Gesellschaften wie die oben beschriebenen, die stark in der weiblichen Erfahrungswelt wurzeln und auf die Bedürfnisse von Frauen und Kindern ausgerichtet sind, stellen sicher dennoch keine Paradiese auf Erden dar und könnten nicht ohne weiteres auf unsere Industriestaaten übertragen werden. Sie zeigen aber durchaus, dass es auch in unserer Zeit möglich ist, Strukturen wie die Abwertung von Frauenarbeit, die Automatik der Wachstumsökonomie, die Missachtung der Naturbedingungen und der sozialen Gerechtigkeit zu durchbrechen.

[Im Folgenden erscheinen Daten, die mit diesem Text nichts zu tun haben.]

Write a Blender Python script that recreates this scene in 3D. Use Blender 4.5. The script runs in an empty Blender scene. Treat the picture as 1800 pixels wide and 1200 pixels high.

Die Mutter-Tochter-Beziehung als Quelle weiblicher Kraft

In frauenzentrierten Gesellschaften prägt der hohe Status von Frauen und Müttern das Denken und Handeln der Töchter und Söhne und darüber hinaus beeinflusst es die gesamte Wirtschaft und Gesellschaft. Töchter erleben ihre Mütter in diesen Gesellschaften als starke Persönlichkeiten. Mutterschaft und Frauenarbeit werden hochgeschätzt. In matriarchalen Kulturen hat der Begriff Macht einen anderen Klang. Es geht um weibliche Macht, die nicht auf Herrschaft und Durchsetzung des eigenen Willens gegen den Willen anderer beruht, sondern auf Handlungsvermögen und Beziehungen aufgebaut ist, wie Hannah Arendt es formuliert hat. Aus den heute noch existierenden Matriarchaten ist klar erkennbar, dass Frauen mit Macht anders umgehen. In keinem Fall wurde Macht dazu benutzt, den Mann zu unterdrücken. Töchter, die von ihren Müttern von Geburt an ein tiefes Vertrauen in das eigene Geschlecht vermittelt bekommen, entwickeln daraus einen weiblichen Selbstwert. Sie erleben ihre Mütter als Tor zu Welt. Wenn Frauen in einer gelungenen Mutter-Tochter-Beziehung die sie stärkende Beziehung zum eigenen Geschlecht lernen können, wird es auch auf der politischen Ebene dazu führen, dass Frauen einen gemeinsamen Willen, das heißt weibliche Macht, ausbilden können.